Les TIC au premier plan
Mais c’est dans les technologies de l’information et de la communication (TIC) que l’Égypte réalise sa plus belle percée. En moins d’un an, Raya Corporation, la plus grande entreprise du secteur au Moyen-Orient, installée au Caire, a signé d’importants contrats avec les éthiopiens IE Networks et Tahses ICT and Consultancy, ainsi qu’avec le nigérian Mayakorp. Par ailleurs, Hitekenofal, l’un des principaux fournisseurs de solutions intégrées pour les réseaux de communication en Égypte, a pour clients Batitech (Ghana), Websprix et Exceed IT Systems (Éthiopie), ainsi qu’Even Data et Hamms Engineering (Zambie). Et ce ne sont que quelques succès parmi bien d’autres, puisque différents groupes égyptiens fournissent des solutions mobiles aux Nigérians, aux Ghanéens et aux Éthiopiens, trois des plus gros marchés en développement du continent.

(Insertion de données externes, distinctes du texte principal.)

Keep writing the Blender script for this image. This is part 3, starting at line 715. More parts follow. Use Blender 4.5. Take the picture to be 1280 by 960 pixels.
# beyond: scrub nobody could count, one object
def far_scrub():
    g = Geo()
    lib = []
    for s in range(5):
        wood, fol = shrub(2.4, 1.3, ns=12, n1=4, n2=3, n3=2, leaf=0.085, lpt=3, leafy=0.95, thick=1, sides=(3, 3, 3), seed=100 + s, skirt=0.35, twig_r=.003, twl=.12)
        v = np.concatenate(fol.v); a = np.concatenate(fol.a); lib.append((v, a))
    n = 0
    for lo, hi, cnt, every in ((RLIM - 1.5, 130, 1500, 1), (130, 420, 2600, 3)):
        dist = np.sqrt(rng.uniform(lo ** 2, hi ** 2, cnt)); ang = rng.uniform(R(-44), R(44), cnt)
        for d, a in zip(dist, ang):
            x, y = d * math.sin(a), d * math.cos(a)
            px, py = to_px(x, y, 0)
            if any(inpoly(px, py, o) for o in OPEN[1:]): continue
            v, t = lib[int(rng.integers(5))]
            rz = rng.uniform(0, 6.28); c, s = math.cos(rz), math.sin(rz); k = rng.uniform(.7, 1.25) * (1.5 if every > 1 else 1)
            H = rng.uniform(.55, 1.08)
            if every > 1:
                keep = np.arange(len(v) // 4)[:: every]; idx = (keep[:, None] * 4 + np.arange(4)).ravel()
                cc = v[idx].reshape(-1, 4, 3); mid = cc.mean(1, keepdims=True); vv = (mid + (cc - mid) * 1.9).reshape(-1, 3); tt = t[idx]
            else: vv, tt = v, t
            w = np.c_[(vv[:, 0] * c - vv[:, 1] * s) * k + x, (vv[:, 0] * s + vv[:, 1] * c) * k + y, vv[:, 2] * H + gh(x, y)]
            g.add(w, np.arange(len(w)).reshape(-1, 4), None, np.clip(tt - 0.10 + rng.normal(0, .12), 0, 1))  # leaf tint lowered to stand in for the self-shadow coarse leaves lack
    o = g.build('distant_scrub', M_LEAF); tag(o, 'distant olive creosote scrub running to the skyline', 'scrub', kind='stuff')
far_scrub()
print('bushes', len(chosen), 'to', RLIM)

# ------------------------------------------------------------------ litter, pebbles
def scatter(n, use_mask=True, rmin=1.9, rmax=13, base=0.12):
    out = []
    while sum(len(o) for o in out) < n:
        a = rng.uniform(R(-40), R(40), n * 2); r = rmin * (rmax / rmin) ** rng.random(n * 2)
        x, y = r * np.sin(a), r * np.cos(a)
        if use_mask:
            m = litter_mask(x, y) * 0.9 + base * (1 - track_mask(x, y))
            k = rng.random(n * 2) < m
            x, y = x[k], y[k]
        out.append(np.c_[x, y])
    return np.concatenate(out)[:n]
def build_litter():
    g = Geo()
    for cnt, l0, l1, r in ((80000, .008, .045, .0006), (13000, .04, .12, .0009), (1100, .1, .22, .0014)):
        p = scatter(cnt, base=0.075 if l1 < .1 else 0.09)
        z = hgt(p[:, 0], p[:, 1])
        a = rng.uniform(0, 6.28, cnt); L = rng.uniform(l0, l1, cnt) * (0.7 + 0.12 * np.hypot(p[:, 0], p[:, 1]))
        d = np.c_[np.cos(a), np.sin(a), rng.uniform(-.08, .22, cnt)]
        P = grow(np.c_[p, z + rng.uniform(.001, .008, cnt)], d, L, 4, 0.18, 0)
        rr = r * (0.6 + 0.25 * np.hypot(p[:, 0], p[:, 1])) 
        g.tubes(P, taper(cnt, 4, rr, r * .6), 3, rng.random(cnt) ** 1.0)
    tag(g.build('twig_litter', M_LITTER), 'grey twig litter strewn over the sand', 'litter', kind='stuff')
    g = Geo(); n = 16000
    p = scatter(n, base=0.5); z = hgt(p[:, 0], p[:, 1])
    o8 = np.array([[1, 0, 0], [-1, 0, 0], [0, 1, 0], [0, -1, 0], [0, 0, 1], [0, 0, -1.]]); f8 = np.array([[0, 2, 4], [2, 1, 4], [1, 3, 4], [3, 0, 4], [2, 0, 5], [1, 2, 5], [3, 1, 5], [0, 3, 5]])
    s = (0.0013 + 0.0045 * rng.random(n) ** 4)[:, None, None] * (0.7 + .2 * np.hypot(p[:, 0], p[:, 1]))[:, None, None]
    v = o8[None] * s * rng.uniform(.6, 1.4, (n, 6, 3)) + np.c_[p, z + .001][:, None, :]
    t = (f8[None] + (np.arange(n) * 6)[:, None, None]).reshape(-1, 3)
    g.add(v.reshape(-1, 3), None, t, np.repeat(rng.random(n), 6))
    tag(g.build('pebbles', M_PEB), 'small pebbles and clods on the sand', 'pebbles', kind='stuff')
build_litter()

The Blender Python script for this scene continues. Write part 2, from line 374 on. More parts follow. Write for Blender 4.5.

TIC, agroalimentaire, BTP, énergie… Si ces secteurs ont le vent en poupe, pour beaucoup d’entreprises égyptiennes, l’entrée sur les marchés africains aurait été difficile, ou en tout cas moins rapide, sans accompagnement. En l’occurrence, les bonnes tendances à l’export dans ces domaines ont incité la Banque africaine d’import-export (Afreximbank) à faciliter les échanges avec quinze pays africains et à accorder des facilités de crédit à hauteur de 577 millions de dollars au secteur du commerce égyptien pour la période 2012-2014, incluant des lignes de crédit, des garanties du risque-pays et des cessions de créances. Suffisamment pour permettre aux entrepreneurs égyptiens de se remettre à niveau dans la compétition des champions d’Afrique du commerce. Mais pour remporter ce titre, il leur faudra aussi composer avec la concurrence chinoise et turque, de plus en plus soutenue.